Il existe ainsi une logique identitaire, victimaire, qui ne peut que conduire à entretenir les ressentiments individuels. La faute est toujours de la responsabilité des autres, du système, dans un champ psychologique et idéologique qui devient celui de « l’irréconciliable ». Quand l’histoire et le passé sont invoqués pour justifier les inégalités du présent, il n’y a plus d’espace pour la mémoire conciliatrice. Il n’y a plus que des assignations identitaires essentialistes. Je propose d’abord et au contraire de soutenir et de porter la ligne de tous ceux qui, comme Pierre Nora, ont souhaité la conciliation des mémoires, d’encourager un travail d’explication afin de reconnaître nos fautes pour mieux les dépasser et continuer à vivre dans nos diversités en s’acceptant.

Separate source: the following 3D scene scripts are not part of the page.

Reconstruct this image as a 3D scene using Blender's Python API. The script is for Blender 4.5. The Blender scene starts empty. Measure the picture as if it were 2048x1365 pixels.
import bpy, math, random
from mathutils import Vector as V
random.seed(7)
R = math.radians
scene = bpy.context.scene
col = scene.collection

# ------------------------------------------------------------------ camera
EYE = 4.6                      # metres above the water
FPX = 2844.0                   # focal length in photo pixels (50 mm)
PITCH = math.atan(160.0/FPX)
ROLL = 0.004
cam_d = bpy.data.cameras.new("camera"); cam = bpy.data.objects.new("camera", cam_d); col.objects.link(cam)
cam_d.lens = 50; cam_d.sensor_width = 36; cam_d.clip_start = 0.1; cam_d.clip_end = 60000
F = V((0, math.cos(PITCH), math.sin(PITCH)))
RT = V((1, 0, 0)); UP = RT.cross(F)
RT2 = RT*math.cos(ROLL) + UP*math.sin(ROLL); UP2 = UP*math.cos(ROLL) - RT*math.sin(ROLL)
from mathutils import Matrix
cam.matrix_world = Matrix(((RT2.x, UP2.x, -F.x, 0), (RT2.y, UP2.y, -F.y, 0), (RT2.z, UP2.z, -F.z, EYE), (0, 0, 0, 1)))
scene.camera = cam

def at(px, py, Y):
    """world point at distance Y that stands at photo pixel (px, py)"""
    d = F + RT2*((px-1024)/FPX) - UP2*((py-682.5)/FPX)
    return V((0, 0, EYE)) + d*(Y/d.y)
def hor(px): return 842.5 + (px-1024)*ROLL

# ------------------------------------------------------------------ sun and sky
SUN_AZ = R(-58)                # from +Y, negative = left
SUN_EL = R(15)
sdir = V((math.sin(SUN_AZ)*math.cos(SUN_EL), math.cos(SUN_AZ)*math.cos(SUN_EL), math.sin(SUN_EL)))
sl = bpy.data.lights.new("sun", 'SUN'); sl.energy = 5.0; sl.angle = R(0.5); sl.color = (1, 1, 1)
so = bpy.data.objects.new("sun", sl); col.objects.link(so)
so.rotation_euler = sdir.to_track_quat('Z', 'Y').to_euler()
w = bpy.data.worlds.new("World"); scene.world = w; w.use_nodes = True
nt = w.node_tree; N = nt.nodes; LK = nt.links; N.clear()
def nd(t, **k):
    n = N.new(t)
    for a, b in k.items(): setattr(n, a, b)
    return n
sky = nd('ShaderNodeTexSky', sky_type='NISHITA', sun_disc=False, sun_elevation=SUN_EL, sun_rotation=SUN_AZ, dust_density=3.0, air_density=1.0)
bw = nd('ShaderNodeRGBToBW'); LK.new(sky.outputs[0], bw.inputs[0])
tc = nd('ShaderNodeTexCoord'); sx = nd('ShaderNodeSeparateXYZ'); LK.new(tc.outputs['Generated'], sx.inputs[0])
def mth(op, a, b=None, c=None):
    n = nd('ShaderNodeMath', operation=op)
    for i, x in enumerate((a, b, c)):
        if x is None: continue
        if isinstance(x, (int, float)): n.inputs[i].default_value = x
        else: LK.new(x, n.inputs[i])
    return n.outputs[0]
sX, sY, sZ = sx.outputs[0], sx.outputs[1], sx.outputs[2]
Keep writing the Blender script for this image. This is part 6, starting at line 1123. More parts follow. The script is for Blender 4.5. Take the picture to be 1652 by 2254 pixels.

Les duels identitaires sont des duels perdus d’avance, ils ne peuvent se terminer que dans l’affrontement et la haine. Cela ne doit pas et ne peut pas être la gauche.
Car dans le contexte de doute et de brouillard qui est le nôtre, nous voilà également renvoyés à notre sort d’homme sur Terre, qui conduit certains à basculer, comme l’avait prédit André Malraux, dans un XXIe siècle religieux, ou plutôt spirituel, avec – l’histoire nous l’a pourtant souvent rappelé – le risque des violences, des incompréhensions et des dogmes qui s’affrontent sans compromis possibles. Le terrorisme en est l’expression ultime, qui mélange la haine et la vengeance dans le passage à l’acte le plus barbare, comme si tuer ne suffisait même plus. Depuis plus de vingt ans, les attentats nous poussent, nous les démocrates et républicains, à réaffirmer et à défendre les valeurs qui fondent notre République : la laïcité, la liberté de conscience, d’expression, d’entreprendre, l’égalité des hommes et des femmes, la fraternité et le respect pour les conditions du vivre-ensemble.